Rwanda is often referred to as the cleanest country in Africa. One of the reasons why is due to a concept known as Umuganda. The rough translation of Umuganda is “coming together in common purpose to achieve an outcome”.

It’s a government backed scheme where on the last Saturday of every month, the country’s businesses and roads close. And between 8am and 11am, every citizen contributes to cleaning up the country. This ranges from sweeping streets, to pruning bushes and trees, to repairing buildings.

Another aspect to Rwanda’s cleanliness is that the country is moving away from single use items. For example, in 2008, the government banned the use of plastic bags. Only bags made from paper, papyrus and other biodegradable sources are used.

Environmental protection

Every year, Rwandans plant millions of trees to preserve the country’s forests, rivers and wetlands. 30% of the country, as of 2020, is now covered by forests. In addition, several forests have been restored and upgraded to national park status. Alongside overt ecological benefits, this has increased tourist visits to the country.
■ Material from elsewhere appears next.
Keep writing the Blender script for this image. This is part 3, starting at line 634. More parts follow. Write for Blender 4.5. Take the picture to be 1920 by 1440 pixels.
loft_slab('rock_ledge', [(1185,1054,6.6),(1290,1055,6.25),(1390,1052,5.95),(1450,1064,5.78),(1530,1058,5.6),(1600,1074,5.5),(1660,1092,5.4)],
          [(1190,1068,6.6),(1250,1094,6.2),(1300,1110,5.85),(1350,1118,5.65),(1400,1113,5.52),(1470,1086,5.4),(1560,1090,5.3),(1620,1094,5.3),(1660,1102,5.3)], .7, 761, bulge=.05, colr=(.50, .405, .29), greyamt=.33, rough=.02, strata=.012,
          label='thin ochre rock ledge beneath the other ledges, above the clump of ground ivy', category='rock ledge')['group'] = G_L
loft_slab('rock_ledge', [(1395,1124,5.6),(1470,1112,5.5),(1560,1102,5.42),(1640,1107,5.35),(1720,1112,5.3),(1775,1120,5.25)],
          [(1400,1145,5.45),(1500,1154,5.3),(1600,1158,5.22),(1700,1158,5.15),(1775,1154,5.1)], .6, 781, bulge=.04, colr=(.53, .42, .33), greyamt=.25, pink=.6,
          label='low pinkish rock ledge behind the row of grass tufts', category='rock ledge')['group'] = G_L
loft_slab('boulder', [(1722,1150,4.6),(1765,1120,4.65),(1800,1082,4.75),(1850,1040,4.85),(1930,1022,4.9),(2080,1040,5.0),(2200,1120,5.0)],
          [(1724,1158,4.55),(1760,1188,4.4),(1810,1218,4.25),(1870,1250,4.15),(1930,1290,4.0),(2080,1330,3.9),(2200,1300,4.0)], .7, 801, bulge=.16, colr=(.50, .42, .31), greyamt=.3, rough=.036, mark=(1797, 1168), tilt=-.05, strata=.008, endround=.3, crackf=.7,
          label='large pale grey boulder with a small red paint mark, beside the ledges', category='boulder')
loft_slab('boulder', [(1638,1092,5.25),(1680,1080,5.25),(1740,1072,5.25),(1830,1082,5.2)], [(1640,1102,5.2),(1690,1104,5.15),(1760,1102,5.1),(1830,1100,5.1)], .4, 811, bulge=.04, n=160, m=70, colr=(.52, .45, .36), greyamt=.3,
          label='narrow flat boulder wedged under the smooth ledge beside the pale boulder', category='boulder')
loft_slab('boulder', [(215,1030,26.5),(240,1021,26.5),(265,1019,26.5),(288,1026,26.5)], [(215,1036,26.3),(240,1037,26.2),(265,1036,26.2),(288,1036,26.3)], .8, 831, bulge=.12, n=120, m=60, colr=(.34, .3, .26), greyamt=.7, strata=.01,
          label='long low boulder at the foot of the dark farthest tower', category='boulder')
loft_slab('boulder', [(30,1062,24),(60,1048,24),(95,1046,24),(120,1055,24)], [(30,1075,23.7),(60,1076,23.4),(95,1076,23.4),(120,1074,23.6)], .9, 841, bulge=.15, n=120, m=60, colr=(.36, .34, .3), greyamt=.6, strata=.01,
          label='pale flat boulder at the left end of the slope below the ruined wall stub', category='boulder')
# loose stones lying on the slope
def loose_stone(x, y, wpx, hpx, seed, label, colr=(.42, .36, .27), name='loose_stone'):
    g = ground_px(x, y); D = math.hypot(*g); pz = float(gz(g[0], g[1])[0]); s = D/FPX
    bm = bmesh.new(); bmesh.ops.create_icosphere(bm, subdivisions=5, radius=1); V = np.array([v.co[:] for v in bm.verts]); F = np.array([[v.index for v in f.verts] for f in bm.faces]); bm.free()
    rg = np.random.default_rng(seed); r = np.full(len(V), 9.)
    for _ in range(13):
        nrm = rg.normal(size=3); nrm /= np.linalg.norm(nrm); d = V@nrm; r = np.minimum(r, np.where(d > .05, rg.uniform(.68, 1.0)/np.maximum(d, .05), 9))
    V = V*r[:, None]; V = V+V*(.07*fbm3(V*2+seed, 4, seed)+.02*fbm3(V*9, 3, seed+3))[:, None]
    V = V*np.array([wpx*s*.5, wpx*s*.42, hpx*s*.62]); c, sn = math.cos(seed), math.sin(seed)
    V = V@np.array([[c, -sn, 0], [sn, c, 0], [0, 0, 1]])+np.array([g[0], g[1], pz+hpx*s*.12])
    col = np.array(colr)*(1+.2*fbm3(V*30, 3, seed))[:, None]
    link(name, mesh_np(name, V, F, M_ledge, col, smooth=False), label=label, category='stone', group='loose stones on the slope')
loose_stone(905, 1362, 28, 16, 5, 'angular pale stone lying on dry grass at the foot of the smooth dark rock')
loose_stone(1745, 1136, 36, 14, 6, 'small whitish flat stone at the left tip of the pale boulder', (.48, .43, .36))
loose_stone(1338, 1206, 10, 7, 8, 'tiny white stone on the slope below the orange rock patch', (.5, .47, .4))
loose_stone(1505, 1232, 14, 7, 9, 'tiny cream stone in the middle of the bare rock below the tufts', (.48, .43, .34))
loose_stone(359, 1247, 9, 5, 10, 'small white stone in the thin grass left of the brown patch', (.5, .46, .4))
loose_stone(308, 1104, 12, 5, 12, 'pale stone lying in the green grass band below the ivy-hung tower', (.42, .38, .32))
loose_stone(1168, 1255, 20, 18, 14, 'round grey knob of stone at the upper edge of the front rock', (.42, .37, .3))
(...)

Rwanda also established The Green Fund, which is an investment fund to support green private and public projects. They have created over 150,000 green jobs and supported 45 projects.

Alongside preserving its natural assets, Rwanda seeks to make its urban centres clean and sustainable. Its efforts with Kigali show that urban areas do not need to be covered with litter or clogged with fumes.

Through community, policy and ingenuity, Rwanda presents a future for mankind that minimises waste and is kind to the environment and the world would do well to watch its efforts closely.